Clarion Review (4 Stars)

“With this assignment, you will learn gradually that every life is significant, that each being has a peculiar story to impart, no matter who he or she was,” Professor Norwich tells his students in Lifestone. In Gary Kaschak’s third novel, Maura Dean and Torrance Albright accept their professor’s assignment to research the life of an unknown person from the past. They have no idea how profoundly they, and many others, will be affected by the results of their labors. The summer assignment becomes both a life lesson and a quest for justice.

As Maura begins her research on Destitution Ridge, the forgotten grounds of an old cemetery, she plans to tackle her assignment independently and with a customary single-mindedness. Instead, the discovery of Hope Jennins’ grave leads her to work closely with historian Peter McDonnell and fellow classmate Torrance Albright, a young man whose arrogant attitude leaves her cold, but whose help she reluctantly accepts.
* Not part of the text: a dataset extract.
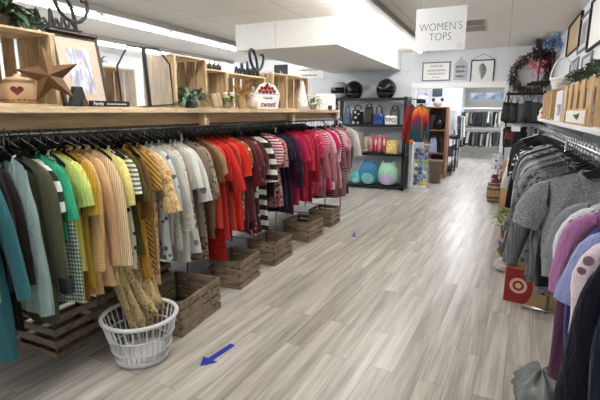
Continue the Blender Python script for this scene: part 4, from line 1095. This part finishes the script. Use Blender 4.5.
MB().ell((0, 0, 0), (.05, .02, .07)).build('body', plain('#c98a98', .6), oo, True); MB().tube([(0, 0, .06), (0, .01, .2)], .004, 5).build('string', IRON, oo)
# bins and shoe rack along the aisle beyond the door
wb = thing('waste_bin', 'tan woven waste bin just beyond the doorway', 'bin', (-1.31, 10.25, 0))
MB().lathe([(.13, 0), (.135, .02), (.16, .5), (.168, .52), (.155, .52), (.12, .03), (.0005, .03)], 24, cap=False).build('body', plain('#7d6a57', .8, 0, .3), wb, True)
MB().tube([(.162*cos(a), .162*sin(a), .515) for a in [2*pi*k/24 for k in range(24)]], .012, 6, True).build('rim', plain('#a08b72', .7), wb, True)
def small_rack(label, y, h, x=-1.22, ln=.7):
    t = thing('shoe_rack', label, 'rack', (x, y, 0), 0, 'black racks along the stockroom aisle')
    for a in (-1, 1):
        for b in (-1, 1): MB().tube([(a*.14, b*ln/2, 0), (a*.14, b*ln/2, h)], .012, 6).build('post', BLACKM, t)
    for z in (.1, h*.5, h): MB().bb(-.15, .15, -ln/2, ln/2, z-.012, z).build('shelf', BLACKM, t)
rr = random.Random(9); shoecol = [('black', '#1b1b1e'), ('white', '#d5d5d8'), ('grey', '#7c7d82'), ('brown', '#5b4536')]
for ri, (y, h, lab) in enumerate(((11.95, 1.0, 'black wire rack of shoes right after the brown bookcase'), (12.95, 1.15, 'black wire rack of shoes farther down the stockroom aisle'))):
    small_rack(lab, y, h)
    for z in (.1, h*.5, h):
        for k in range(3):
            nm, hx = shoecol[rr.randrange(4)]
            o = MB().ell((0, 0, .05), (.11, .045, .045), 12, 7).ell((-.06, 0, .09), (.045, .04, .05), 10, 6).build('shoe', plain(hx, .6), None, True)
            o.location = (-1.2, y-.22+.22*k, z+.002); o.rotation_euler = (0, 0, pi+rr.uniform(-.2, .2))
            tag(o, f'{nm} shoe on a black wire rack in the stockroom aisle', 'shoe', f'{nm} shoes on the stockroom racks')
# double rail of clothes far down the room
fk = thing('double_clothes_rail', 'two-tier white clothes rail at the far end of the stockroom', 'clothes rack', (-.62, 16.6, 0))
for z in (1.72, 1.02): MB().tube([(-.82, 0, z), (.85, 0, z)], .018, 8).build('rail', WHITE, fk, True)
for x in (-.82, .85): MB().tube([(x, 0, 0), (x, 0, 1.74)], .02, 8).build('upright', WHITE, fk, True)
far = []
FC = [('white', '#c9c9c9'), ('black', '#1d1e20'), ('grey', '#717375'), ('olive grey', '#4c5044'), ('cream', '#a9a392'), ('charcoal', '#303235')]
for nm, hx in FC:
    b = body_mesh(.42, .60, .05, len(nm)+40).build('shirt', cloth('plain', hx), None, True); far.append((nm, b))
rr = random.Random(77); used = set()
for tier, z in enumerate((1.72, 1.02)):
    for k in range(34):
        j = rr.choice((0, 1, 1, 1, 2, 3, 3, 4, 5, 5)); nm, b = far[j]
        if j in used: o = b.copy(); COL.objects.link(o)
        else: o = b; used.add(j)
        o.location = (-1.24+k*.043, 16.6, z+.02); o.rotation_euler = (0, 0, radians(66+rr.uniform(-16, 16))); o.scale = (.9, .8, rr.uniform(.85, 1.1))
        tag(o, f'{nm} shirt on the two-tier rail at the far end', 'shirt', f'{nm} shirts on the far two-tier rail')
for j, (nm, b) in enumerate(far):
    if j not in used: bpy.data.objects.remove(b)
lump('hanging_bundle', 'bright yellow bundle hanging low on the far two-tier rail', 'bundle', (-1.30, 16.3, .78), (.07, .05, .2), '#cdc63a', seed=8)
for k, (x0, x1, lab) in enumerate(((-1.26, -.72, 'blue grey seascape picture above the far rail, beside the corridor wall'), (-.68, -.05, 'larger snowy seascape picture above the far rail'))):
    t = wall_sign('framed_picture', lab, x0, x1, 2.06, 2.36, 18.9, art_mat('#e6eaf0', '#9db2c8', '#5c7da0', 5), plain('#b9c2cc', .5), .02, cat='picture')
    t.location.y = 18.9
# clothing along the corridor's east side and beside the door
for k in range(7):
    o = body_mesh(.4, .75, .07, 700+k).build('hanging_coat', cloth('plain', ['#2a2b2e', '#8b8d90', '#c9c9c6', '#44464a', '#1c1d20', '#a3a09a', '#5a5c52'][k]), None, True)
    o.location = (.16, 10.6+k*.5, 1.55); o.rotation_euler = (0, 0, radians(15)); o.scale = (.8, 1, 1)
    tag(o, ('black coat on the corridor hooks just behind the doorway', 'grey coat second along the corridor hooks', 'white coat third along the corridor hooks', 'dark grey coat fourth along the corridor hooks', 'black coat fifth along the corridor hooks', 'stone coat sixth along the corridor hooks', 'olive coat last along the corridor hooks')[k], 'coat', 'coats along the corridor')

# ------------------------------------------------------------------ handbag rails right of the doorway
hbk = thing('handbag_rail', 'black two-level bag rail on the back wall beside the doorway', 'rail', (.36, 9.2, 0))
for x in (-.29, .30): MB().bb(x-.015, x+.015, -.02, .02, 0, 1.98).build('post', BLACKM, hbk)
for z, d in ((1.93, 0), (1.42, -.02), (2.10, .05)): MB().bb(-.33 if z < 2 else .0, .36, d-.018, d+.018, z-.025, z+.025).build('bar', BLACKM, hbk)
rr = random.Random(31)
labs = ['black handbag closest to the doorway on the upper bag rail', 'glossy black handbag second on the upper bag rail', 'grey handbag third on the upper bag rail', 'large black handbag fourth on the upper bag rail', 'slate handbag fifth on the upper bag rail', 'black handbag at the crate end of the upper bag rail']
for k in range(6):
    c = ['#1a1619', '#121214', '#5b5c60', '#19191c', '#46484c', '#151517'][k]; x = .06+.115*k; w_ = (.19, .16, .2, .17, .2, .16)[k]; t = thing('handbag', labs[k], 'handbag', (x, 9.12-(k % 2)*.05, 1.90), 0, 'handbags on the upper bag rail')
    def fn(u, v):
        a = 2*pi*u; c_, s_ = cos(a), sin(a); q = .5
        return (w_/2*math.copysign(abs(c_)**q, c_)*(1-.25*v), .045*math.copysign(abs(s_)**q, s_), -.46+.34*v-.02*(k % 3)+.02*cos(2*a+k))
    m = MB().sheet(fn, 18, 6, True); m.f.append(tuple(range(17, -1, -1))); m.f.append(tuple(6*18+i for i in range(18))); m.build('body', plain(c, .35), t, True)
    MB().tube([(-.05, 0, -.14), (-.04, 0, -.05), (0, 0, .03), (.04, 0, -.05), (.05, 0, -.14)], .006, 6).build('strap', plain(c, .4), t, True)
labs = ['dark lower bag beside the price card', 'charcoal lower bag behind the price card', 'black lower bag at the middle of the lower bag rail', 'grey striped lower bag next to the short rack', 'black lower bag against the east wall']
for k in range(5):
    b = body_mesh(.2, .5, .08, 820+k, nu=10, nv=8).build('hanging_bag', cloth('plain', ['#2b2a2d', '#3b3c40', '#1c1c1f', '#6b6c70', '#202023'][k]), None, True)
    b.location = (.12+.13*k, 9.08, 1.47); b.rotation_euler = (0, 0, radians(20)); tag(b, labs[k], 'bag', 'bags on the lower bag rail')
pc = thing('price_card', 'blank white card clipped to the lower bag rail', 'card', (.24, 8.98, 1.30)); MB().bb(-.075, .075, -.003, .003, -.05, .05).build('card', WHITE, pc); MB().bb(-.01, .01, -.006, .012, .045, .07).build('clip', CHROME, pc)
pu = body_mesh(.17, .30, .07, 840, nu=10, nv=7).build('hanging_purse', plain('#6d1c24', .5, 0, .3), None, True); pu.location = (.14, 8.93, 1.40); pu.rotation_euler = (0, 0, .3); tag(pu, 'dark red bag hanging low between the price card and doorway', 'bag')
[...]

The evolution of the students’ relationship and, most notably, of Torrance’s character, perfectly exemplify the lessons about acceptance, love, and compassion that they learn from Hope’s story.

The novel switches seamlessly back and forth between the present-day endeavors of Maura and Torrance and the past life and times of the extraordinary woman Maura chooses for her assignment. Born in Africa, Hope Jennins barely survives her voyage to America and a subsequent life of slavery. The ostensible freedom brought about by the Civil War sends her along a path both dangerous and illuminating, in which she touches the lives of many while enduring unimaginable hardships. Her faith and perseverance leave nearly everyone she meets spiritually moved, even as her own life is overcome by tragedy and an unjust conviction for a crime she didn’t commit.

Though the story itself is engrossing, the first half of the novel is hampered by a slow pace and excessive description. A few lengthy asides involving historical episodes prove distracting and bulky, and pull the reader out of Hope’s tale. There are some unfortunate typos and occasionally awkward dialogue, including Hope’s rather far-fetched mastery of the language she learned only a few years earlier.

Kaschak weaves a compelling and uplifting story around the life and death of one seemingly forgotten woman. He skillfully intertwines Hope’s journey with that of Maura and Torrance who, in their quest to solve the mysteries and right the wrongs of the past, ultimately find their own lives forever altered and enriched by a simple woman named Hope.

Though the novel could be shortened considerably without it unraveling, the initial leisurely pace and few grammatical stumbles do not obscure the emotional impact of Kaschak’s satisfying novel. The story will resonate with the reader much the way Hope’s life lessons resonate with those who knew her.